The executive council of the Rabbinical Assembly decided Oct. 25 at its meeting in New York City to have its Jewish law committee review the seventh and latest draft of the “Jewish Pastoral Letter on Sexual Intimacy.” After any revisions its members make, the executive council will vote on it at its Jan. 24 meeting.

Advertisement

“This is more a matter of process than substantive change,” said the letter’s author, Rabbi Elliot Dorff, rector of the University of Judaism in Bel-Air in the Sepulveda Pass.
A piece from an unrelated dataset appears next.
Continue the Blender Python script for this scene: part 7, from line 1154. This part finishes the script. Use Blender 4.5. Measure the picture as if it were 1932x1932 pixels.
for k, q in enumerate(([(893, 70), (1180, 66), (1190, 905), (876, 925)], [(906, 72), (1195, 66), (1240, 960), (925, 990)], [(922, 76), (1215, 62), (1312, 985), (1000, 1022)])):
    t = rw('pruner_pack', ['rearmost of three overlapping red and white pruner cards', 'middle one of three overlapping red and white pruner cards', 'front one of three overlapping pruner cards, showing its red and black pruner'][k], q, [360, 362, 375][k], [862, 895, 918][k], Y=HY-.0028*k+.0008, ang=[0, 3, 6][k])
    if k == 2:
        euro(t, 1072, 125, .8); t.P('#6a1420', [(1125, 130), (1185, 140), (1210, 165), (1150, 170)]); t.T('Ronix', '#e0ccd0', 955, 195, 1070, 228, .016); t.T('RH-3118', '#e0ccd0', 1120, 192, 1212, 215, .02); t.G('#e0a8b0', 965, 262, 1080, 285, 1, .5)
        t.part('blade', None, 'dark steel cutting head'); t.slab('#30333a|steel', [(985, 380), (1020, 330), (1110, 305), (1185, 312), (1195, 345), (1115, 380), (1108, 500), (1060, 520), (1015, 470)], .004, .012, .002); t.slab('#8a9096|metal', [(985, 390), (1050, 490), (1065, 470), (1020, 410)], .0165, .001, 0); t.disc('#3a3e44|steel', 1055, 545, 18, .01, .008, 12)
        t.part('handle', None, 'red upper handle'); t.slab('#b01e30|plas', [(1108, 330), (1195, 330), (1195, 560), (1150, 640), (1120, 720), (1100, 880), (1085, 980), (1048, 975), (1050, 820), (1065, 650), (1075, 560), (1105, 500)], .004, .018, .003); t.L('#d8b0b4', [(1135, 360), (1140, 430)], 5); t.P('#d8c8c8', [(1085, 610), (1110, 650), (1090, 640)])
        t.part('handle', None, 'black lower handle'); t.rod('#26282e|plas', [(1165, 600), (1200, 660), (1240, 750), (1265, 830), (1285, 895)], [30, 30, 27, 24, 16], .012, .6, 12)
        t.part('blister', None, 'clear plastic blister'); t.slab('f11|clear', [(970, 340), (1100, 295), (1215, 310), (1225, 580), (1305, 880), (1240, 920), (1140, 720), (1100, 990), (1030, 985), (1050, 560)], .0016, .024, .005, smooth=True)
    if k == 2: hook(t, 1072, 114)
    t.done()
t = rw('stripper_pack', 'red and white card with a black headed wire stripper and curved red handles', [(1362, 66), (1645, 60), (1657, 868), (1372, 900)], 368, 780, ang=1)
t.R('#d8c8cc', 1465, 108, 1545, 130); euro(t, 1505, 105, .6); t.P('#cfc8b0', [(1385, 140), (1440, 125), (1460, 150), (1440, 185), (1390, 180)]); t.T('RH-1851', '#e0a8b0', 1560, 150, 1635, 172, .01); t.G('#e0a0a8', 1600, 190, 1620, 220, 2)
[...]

Dorff is a member of both the law committee and the executive council.

“We’ve already started working on educational materials for adults and teen-agers that would accompany this letter,” Dorff said. “The idea is to publish it in pamphlet form so that it can be widely used in Conservative synagogues and institutions,” he said.

The draft, which is 68 manuscript pages, states that loving, committed relationships “can embody a measure of morality” in sexual intimacy when couples follow ethical norms expected of married Jewish partners.

Consensual sex, fidelity, attention to birth control and healthy practices are among the considerations cited for men and women who have decided they won’t or can’t live up to the Jewish ideal of married love, according to the letter.

Several mainline Christian denominations have tried to fashion broad statements on human sexuality that encountered controversy and rejection when early drafts attempted to soften traditional opposition to homosexual relations and unmarried heterosexual intimacy. Most religious bodies concluded that endorsing anything other than married male-female sex would be untrue to their religious understanding.

Dorff said the Rabbinical Assembly’s letter on intimacy has succeeded where others have stalled because the rabbis are speaking to those matters on which there is consensus and leaving the most difficult questions, such as gay and lesbian union rites and ordination to the rabbinate, to be handled by the Jewish law committee.

Advertisement

Top officials of the United Synagogue, the umbrella organization for Conservative congregations, have informally indicated their approval of the pastoral letter, said Rabbi Joel Meyers of New York, executive vice president of the Rabbinical Assembly.

Meyers and Rabbi Alan Silverstein, Rabbinical Assembly president, discussed the document with United Synagogue board members in August. “Most of them were very supportive and wanted to know what we were going to do with it,” Meyers said.